I was on a panel today discussing innovation in Chicago. Toward the end someone in the audience asked what I thought was the biggest impediment to technology growth in the region – a lack of cash, culture or talent. Without hesitating I responded with culture.

The midwest is rich in entrepreneurial talent and while cash may not be as abundant as it is in some other places, if you have a truly great idea you can usually find cash. What holds us back, in my opinion, is culture.

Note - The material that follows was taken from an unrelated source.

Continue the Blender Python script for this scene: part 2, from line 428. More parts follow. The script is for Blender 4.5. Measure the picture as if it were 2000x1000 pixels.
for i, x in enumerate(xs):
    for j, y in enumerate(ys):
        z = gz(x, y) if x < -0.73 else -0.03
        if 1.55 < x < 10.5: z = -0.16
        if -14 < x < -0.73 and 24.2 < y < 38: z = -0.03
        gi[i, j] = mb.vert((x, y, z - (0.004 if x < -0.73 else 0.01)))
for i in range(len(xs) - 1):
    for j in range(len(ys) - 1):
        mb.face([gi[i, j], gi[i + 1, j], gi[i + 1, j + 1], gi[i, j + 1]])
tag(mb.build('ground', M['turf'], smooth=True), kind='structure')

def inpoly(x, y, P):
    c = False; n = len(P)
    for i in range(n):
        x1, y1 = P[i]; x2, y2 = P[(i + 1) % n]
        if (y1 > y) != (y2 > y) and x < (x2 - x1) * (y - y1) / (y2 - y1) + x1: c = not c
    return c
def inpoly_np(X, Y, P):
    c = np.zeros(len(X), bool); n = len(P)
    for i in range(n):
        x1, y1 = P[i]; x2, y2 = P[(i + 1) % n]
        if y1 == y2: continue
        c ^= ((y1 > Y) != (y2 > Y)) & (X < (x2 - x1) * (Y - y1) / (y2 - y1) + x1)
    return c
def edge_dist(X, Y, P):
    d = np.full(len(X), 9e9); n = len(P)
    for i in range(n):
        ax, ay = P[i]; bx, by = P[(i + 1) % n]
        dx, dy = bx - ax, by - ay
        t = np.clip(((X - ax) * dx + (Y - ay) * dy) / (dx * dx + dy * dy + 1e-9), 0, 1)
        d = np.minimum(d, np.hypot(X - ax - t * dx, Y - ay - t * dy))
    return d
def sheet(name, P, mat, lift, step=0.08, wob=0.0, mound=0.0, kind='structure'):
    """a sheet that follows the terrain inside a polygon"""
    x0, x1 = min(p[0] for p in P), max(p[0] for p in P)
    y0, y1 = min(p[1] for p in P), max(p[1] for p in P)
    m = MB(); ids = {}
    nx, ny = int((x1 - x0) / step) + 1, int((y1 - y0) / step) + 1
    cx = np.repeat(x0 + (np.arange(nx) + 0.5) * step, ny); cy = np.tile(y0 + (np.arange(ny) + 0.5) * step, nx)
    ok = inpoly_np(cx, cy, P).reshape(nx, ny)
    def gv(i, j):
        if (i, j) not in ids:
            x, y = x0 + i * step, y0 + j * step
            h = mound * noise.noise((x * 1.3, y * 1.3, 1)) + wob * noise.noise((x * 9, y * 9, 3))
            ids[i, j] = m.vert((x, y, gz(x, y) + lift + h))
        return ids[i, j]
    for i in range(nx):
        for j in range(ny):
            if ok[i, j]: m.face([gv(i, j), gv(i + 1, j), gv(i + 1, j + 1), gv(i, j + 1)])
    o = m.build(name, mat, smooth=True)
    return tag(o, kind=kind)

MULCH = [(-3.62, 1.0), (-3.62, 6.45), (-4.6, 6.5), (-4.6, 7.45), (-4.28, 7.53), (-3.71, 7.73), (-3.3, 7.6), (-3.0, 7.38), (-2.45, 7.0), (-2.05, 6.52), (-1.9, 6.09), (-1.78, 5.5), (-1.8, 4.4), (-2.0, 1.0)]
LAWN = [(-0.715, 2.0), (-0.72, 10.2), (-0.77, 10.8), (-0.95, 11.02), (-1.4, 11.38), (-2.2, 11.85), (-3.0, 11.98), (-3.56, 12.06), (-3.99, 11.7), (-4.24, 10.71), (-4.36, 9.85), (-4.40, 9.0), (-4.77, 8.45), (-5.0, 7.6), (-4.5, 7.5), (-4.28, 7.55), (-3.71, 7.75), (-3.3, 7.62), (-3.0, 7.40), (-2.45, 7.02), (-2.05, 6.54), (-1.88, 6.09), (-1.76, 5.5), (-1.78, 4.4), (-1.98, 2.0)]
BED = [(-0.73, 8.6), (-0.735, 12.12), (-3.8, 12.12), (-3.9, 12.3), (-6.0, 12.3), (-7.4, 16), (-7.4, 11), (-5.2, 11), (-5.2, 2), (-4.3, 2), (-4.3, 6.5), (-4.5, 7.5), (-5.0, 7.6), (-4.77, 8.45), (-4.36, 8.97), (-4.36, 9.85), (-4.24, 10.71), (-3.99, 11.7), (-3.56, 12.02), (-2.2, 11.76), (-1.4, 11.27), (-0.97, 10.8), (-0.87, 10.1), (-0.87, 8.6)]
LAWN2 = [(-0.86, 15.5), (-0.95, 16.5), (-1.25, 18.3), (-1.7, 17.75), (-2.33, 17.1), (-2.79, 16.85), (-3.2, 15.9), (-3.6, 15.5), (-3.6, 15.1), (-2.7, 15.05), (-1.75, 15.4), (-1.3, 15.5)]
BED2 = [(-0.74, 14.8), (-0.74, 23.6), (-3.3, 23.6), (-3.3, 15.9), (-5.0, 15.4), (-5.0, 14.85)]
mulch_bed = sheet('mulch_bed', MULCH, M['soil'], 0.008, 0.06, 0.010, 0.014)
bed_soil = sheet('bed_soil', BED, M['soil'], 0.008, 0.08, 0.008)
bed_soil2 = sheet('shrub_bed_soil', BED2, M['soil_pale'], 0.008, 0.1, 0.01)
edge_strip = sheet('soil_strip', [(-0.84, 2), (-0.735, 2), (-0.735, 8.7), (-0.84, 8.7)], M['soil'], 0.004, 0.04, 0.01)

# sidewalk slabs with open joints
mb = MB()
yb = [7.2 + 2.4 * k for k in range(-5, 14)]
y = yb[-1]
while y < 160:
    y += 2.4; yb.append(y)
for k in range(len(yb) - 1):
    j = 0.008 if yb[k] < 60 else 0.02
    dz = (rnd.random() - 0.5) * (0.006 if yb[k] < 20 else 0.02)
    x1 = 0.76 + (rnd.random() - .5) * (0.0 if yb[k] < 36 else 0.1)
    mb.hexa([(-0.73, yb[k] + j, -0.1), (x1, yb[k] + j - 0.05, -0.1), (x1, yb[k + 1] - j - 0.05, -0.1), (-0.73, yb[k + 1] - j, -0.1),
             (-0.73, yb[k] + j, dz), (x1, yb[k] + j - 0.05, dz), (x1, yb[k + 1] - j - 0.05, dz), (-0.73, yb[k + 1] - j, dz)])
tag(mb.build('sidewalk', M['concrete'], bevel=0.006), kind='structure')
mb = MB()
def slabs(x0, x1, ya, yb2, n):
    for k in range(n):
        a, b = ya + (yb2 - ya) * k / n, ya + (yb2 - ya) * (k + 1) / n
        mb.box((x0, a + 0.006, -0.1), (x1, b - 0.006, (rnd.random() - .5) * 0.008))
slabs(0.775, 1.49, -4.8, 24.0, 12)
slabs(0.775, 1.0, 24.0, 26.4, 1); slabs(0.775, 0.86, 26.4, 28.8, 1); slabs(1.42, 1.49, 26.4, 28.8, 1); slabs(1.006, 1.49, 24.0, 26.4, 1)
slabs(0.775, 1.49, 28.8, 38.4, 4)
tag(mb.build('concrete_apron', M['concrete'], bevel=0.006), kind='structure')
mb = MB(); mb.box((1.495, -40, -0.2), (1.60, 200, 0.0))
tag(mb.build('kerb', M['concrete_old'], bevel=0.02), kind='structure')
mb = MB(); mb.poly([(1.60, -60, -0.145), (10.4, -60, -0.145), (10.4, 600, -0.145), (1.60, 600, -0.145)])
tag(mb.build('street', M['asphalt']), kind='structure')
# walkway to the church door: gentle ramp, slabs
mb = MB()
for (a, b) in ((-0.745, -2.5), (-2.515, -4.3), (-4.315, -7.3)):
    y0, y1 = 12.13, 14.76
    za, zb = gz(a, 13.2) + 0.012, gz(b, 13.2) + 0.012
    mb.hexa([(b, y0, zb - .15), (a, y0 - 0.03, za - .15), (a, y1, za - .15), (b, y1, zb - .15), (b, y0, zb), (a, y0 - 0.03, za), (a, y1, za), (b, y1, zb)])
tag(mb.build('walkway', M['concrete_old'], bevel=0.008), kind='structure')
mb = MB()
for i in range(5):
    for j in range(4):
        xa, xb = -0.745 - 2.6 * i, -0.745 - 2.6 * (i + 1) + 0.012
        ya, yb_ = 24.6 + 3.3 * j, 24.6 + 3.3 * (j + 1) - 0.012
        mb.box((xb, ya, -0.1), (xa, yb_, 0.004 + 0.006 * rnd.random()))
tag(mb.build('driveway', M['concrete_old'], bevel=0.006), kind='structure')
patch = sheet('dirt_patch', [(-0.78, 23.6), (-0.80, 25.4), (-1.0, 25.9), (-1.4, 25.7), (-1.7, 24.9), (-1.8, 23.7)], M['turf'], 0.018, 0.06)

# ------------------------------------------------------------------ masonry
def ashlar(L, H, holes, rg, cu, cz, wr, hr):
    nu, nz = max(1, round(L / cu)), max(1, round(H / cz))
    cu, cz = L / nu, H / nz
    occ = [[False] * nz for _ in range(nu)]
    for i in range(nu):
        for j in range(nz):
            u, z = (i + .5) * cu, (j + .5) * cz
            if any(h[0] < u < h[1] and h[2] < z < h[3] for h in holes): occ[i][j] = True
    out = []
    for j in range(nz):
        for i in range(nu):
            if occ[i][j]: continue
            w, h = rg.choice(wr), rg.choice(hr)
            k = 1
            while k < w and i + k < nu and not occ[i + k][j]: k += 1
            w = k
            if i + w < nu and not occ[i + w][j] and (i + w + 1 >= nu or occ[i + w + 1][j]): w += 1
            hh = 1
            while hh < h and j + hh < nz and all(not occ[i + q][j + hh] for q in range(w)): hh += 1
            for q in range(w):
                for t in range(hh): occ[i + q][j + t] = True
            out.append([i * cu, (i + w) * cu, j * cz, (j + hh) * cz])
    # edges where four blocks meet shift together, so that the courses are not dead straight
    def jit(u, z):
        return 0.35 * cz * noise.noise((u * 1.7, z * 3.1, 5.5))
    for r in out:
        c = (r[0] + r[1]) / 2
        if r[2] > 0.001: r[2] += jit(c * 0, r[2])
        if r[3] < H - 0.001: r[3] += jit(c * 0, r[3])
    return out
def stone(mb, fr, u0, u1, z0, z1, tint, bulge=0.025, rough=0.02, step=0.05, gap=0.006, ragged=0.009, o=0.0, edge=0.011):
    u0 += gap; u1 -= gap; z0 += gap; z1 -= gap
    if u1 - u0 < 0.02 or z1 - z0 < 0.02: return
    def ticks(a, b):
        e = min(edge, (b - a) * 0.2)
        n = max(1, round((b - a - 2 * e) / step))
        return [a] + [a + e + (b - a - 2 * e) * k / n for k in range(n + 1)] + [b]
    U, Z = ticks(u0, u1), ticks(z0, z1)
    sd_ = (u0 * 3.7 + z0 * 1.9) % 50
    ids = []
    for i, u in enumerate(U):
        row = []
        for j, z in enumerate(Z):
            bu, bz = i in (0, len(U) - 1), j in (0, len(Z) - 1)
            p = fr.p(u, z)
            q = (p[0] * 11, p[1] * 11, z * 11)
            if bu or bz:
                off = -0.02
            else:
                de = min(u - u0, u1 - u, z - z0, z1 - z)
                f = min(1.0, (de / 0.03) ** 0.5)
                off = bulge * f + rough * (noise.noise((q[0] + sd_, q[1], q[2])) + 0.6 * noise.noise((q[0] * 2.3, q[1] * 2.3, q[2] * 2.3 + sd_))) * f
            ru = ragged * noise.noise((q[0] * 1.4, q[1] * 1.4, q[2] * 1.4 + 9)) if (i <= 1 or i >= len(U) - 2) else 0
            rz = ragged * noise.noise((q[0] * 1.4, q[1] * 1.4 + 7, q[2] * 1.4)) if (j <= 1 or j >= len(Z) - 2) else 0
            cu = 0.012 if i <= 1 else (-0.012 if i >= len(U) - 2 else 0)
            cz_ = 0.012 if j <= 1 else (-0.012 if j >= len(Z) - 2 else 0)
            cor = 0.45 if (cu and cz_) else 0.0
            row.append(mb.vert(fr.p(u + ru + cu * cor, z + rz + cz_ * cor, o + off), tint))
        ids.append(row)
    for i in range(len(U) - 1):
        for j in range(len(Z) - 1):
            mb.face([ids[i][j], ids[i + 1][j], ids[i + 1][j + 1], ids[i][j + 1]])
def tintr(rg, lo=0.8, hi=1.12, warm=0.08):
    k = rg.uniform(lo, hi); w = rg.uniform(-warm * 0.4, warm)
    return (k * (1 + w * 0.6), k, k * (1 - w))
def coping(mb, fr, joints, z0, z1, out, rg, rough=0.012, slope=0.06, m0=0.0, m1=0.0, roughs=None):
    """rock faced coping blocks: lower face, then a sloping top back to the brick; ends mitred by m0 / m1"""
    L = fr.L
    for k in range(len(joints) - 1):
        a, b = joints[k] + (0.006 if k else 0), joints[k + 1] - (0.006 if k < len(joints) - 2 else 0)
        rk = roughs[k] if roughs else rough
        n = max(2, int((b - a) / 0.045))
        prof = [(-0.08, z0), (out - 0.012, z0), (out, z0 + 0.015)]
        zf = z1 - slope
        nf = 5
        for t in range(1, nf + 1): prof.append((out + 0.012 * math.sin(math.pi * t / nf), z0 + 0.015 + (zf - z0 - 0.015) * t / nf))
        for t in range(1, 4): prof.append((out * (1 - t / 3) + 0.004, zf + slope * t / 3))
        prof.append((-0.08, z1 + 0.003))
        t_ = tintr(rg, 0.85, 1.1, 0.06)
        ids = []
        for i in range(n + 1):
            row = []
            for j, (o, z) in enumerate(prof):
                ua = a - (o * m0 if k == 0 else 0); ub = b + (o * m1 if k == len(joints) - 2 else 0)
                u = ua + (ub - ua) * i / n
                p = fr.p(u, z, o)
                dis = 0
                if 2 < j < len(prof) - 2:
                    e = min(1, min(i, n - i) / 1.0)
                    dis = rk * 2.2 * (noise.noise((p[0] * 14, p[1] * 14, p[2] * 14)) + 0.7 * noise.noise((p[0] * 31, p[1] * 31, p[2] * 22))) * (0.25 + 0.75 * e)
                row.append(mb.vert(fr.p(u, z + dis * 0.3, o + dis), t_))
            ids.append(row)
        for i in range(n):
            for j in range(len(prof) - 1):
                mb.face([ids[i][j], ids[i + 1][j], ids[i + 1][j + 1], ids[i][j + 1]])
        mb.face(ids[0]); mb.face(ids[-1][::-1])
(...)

In order to innovate you need a culture that honors risk taking. One of my co-panelists summed it up perfectly. When the day comes where a 35 year old husband and father comes home from work one day and says to his wife, “honey I just quit my job today to launch a start-up” and she says “that’s great news” – that’s when you’ll have a culture that honors risk taking.

Unfortunately, we don’t have that culture yet in Chicago. We don’t encourage people to drop everything and pursue their dreams. We don’t encourage them to sit in front of a white board and sketch out untested solutions. We don’t throw money at new ideas.

We don’t start off believing, we start off disbelieving.

And this philosophy of “can’t” is pervasive not only in the technological landscape of the midwest, it’s also pervasive in most of the country and in most every industry. Yes, there are geographical anomalies (Silicon Valley, New York, Boston…). But for the most part, we’re all stuck in the same rut.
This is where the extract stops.